The problem that the IEX exchange is trying to solve: 

The heart of the problem is that the stock exchanges … used to kind of be viewed as these utilities that just matched buyers and sellers. And as technology morphed the exchanges and evolved the exchanges, what they started to do is they started to sell high-speed data and high-speed technology that allowed certain participants to find out about trades before others, and to react to those trades before other groups even knew that the trades existed. And it created a class system in the market, with speed being the biggest differentiator. 

On serving as a “speed bump”:

It’s funny it’s called a speed bump, because it measures 350 millionths of a second. One one-thousandth the speed of you blinking your eyes. So it’s not perceptible to any human, it’s not a time scale that any normal investor would even care about, but it’s a critical amount of time for certain traders who are looking to pick up signals and race ahead of existing orders. So the whole debate really revolved around 350 millionths of a second and who that matters to and who it doesn’t. 

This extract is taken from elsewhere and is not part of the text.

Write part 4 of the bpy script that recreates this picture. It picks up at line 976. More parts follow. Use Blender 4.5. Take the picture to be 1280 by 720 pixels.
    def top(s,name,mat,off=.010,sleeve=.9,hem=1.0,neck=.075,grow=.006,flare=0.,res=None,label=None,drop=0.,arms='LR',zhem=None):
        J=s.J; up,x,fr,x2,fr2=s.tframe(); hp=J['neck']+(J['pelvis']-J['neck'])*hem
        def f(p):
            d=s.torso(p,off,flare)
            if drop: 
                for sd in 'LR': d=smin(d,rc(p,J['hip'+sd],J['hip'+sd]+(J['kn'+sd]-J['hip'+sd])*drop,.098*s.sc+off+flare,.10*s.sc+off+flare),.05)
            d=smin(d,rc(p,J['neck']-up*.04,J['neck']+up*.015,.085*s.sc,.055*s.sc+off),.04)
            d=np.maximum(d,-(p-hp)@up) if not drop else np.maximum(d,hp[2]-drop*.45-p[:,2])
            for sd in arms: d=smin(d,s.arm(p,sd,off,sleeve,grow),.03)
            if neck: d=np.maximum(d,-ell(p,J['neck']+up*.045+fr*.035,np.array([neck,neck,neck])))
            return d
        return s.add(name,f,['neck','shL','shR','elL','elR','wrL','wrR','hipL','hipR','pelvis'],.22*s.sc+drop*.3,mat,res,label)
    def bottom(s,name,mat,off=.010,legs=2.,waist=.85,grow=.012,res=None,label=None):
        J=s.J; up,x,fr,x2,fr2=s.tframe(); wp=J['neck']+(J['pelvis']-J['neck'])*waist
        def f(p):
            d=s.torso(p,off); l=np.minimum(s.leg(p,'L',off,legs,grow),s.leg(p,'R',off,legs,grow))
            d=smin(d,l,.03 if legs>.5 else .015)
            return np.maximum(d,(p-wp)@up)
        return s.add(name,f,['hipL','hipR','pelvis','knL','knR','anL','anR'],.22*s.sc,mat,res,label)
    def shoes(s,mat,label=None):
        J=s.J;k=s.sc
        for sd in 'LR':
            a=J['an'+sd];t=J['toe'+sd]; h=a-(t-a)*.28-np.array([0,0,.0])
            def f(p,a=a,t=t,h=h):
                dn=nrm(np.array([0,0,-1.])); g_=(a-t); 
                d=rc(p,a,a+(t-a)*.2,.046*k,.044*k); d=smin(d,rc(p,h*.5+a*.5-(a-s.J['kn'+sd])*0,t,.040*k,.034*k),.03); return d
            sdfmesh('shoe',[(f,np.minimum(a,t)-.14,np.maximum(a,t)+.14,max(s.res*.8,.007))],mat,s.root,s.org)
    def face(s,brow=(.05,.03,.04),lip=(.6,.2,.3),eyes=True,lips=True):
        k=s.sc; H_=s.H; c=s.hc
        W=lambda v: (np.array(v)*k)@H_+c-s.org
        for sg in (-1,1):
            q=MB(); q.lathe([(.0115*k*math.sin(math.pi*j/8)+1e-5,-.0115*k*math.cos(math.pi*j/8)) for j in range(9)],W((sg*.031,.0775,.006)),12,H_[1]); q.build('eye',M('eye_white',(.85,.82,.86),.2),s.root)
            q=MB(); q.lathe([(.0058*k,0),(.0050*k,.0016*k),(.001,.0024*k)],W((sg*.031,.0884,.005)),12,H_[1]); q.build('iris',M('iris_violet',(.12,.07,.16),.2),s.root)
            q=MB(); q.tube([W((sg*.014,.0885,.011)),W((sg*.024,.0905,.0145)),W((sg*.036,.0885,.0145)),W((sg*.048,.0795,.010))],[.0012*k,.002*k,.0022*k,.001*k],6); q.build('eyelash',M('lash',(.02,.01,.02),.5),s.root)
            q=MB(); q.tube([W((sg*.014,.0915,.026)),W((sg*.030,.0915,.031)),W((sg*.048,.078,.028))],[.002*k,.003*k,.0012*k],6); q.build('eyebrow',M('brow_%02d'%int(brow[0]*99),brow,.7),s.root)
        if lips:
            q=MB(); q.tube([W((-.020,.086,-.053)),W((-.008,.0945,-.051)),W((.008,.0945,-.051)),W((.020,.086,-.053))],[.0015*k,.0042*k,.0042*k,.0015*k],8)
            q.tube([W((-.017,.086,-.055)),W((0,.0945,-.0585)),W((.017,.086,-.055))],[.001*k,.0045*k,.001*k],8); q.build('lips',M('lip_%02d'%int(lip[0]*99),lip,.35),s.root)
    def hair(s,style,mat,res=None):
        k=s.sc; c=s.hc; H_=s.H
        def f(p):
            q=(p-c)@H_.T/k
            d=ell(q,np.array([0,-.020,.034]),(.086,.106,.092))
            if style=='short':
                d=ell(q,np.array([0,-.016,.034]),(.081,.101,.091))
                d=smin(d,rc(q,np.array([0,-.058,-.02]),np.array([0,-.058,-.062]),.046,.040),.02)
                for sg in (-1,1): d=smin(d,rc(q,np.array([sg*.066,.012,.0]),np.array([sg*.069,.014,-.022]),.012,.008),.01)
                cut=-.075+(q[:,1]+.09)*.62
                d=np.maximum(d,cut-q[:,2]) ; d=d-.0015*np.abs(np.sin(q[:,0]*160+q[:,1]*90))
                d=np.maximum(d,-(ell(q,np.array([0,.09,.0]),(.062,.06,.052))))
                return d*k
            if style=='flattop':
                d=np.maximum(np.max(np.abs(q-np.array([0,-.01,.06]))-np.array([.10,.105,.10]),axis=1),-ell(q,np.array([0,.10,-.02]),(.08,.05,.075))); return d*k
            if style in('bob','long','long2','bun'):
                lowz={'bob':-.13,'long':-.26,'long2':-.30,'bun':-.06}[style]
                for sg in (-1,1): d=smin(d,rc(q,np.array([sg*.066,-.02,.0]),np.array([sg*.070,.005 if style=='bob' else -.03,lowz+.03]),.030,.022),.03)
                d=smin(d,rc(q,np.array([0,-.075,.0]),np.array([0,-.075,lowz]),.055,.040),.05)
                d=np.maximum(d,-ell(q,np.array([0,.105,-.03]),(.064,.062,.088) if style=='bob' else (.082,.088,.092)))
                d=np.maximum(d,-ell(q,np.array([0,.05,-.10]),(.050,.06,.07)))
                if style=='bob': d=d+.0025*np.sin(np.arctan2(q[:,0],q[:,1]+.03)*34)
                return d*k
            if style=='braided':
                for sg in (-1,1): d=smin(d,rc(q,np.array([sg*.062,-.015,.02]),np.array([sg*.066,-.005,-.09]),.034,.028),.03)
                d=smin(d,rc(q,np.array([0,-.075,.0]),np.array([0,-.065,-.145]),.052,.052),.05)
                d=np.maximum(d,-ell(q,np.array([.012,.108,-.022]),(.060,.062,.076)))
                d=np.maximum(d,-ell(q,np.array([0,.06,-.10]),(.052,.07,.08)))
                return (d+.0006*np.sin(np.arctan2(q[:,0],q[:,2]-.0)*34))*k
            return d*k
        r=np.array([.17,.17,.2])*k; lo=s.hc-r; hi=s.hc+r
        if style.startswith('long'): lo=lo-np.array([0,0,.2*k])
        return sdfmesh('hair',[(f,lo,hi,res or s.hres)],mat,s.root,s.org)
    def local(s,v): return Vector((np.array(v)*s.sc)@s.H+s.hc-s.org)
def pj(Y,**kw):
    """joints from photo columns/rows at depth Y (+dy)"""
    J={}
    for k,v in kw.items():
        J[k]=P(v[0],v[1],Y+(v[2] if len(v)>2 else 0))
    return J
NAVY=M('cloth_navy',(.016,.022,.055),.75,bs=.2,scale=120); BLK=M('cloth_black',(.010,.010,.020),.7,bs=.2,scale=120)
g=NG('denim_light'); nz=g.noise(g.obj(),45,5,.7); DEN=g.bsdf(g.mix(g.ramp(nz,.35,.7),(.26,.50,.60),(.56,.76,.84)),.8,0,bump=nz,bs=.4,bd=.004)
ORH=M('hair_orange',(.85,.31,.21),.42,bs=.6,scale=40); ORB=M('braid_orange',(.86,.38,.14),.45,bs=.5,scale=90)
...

The next steps for IEX, now that regulators have said yes to it:

Long-term liquidity is missing in the markets, which actually creates a lot of volatility. High-speed data, high-speed technology — these are all things that the exchanges are selling. It creates short-term incentives. But when the market’s volatile, you can’t pay someone enough to stand in front of a volatile market. And when they pull out, the long-term investors have migrated to off-exchange platforms, like dark pools, etc. Nobody’s left. And what we’re trying to do with IEX is bring long-term investors back into the public markets to create a more robust market. It’s funny, the opposition was spreading all sorts of misinformation about, “Oh, IEX is gonna harm market quality.” In this case, slower, in many ways, allows for people to feel safer and provides protection. And I think that’s the way to get long-term liquidity back into the market. Don’t use them as prey, protect them.